The birds produce about 100 kilogrammes of manure per day, which she uses in growing her vegetables. “Nothing goes to waste here and we do not use commercial fertiliser; the manure we get from the chicken is more than sufficient for our needs,” she says, adding that she sells the surplus to farmers.

Jane also plants herbs like mint in between her crops as a pest-control mechanism. “Mint emits a strong scent, which keeps away pests like aphids. Kunde acts as a nitrogen fixer that breaks down and refreshes the soil,” she explains.

Farm visits for students

Her major challenge in the poultry-keeping venture has to do with chicken feed, which she says has become quite expensive. “Maize is a major component in chicken feed and its price has increased dramatically in the past four months. This obviously has a negative effect on the profit margins,” she explains.
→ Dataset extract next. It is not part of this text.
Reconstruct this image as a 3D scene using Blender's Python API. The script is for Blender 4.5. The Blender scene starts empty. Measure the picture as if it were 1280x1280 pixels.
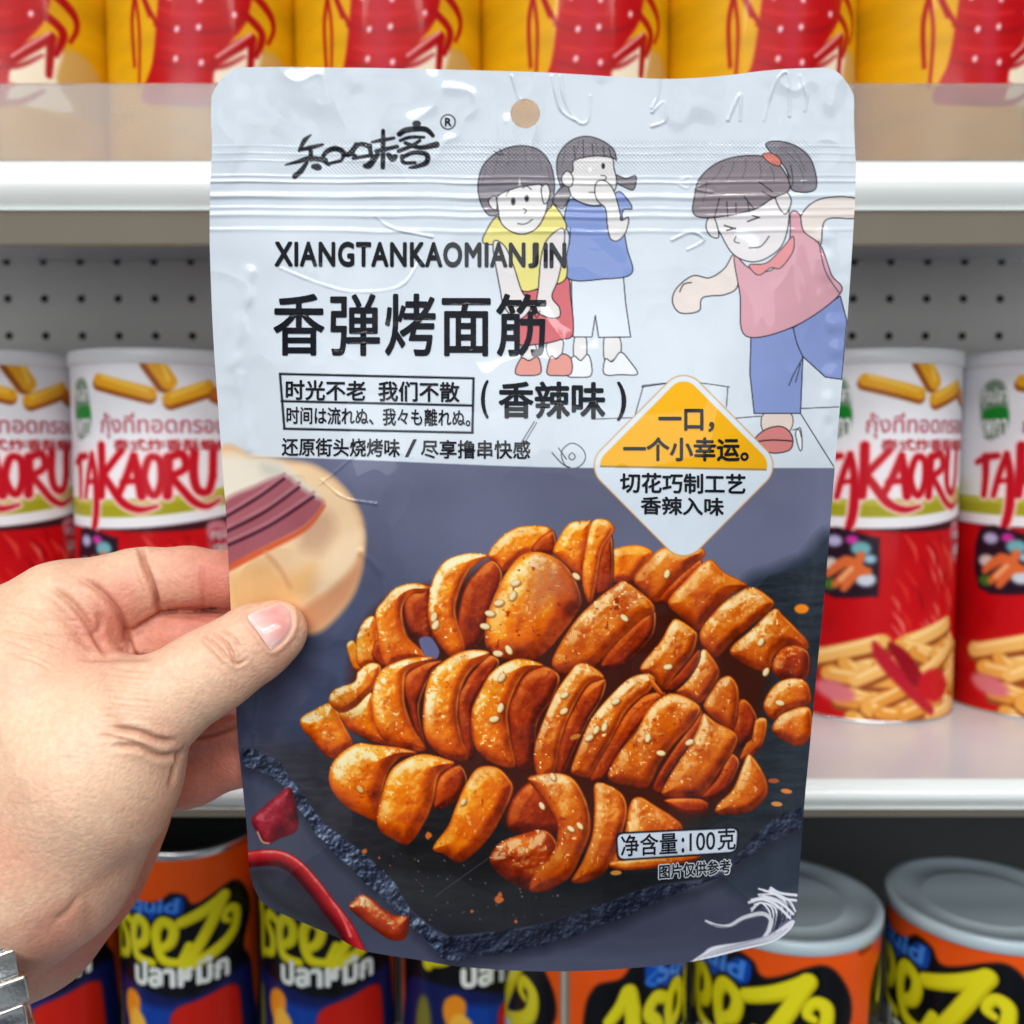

She is also worried about the unchecked importation of eggs into the country, which she says drives the prices down and lowers demand. That is however not among her immediate problems as she has a regular market for her eggs both locally and in Nairobi.

The target of Dream Farm is to keep 10,000 birds at any one time.

She is currently in consultation with the administration of a local school to arrange regular farm visits for students so that they can replicate, in their homes, what they learn at Dream farm. “This would go a long way in ensuring food security and reducing overdependence on livestock, which is the economic mainstay for locals,” she says.

Before she ventured fulltime into poultry keeping, Jane, who is a human resource practitioner, worked as a consultant with Fintrac Inc, associated with the United States Agency for International Development (USAID).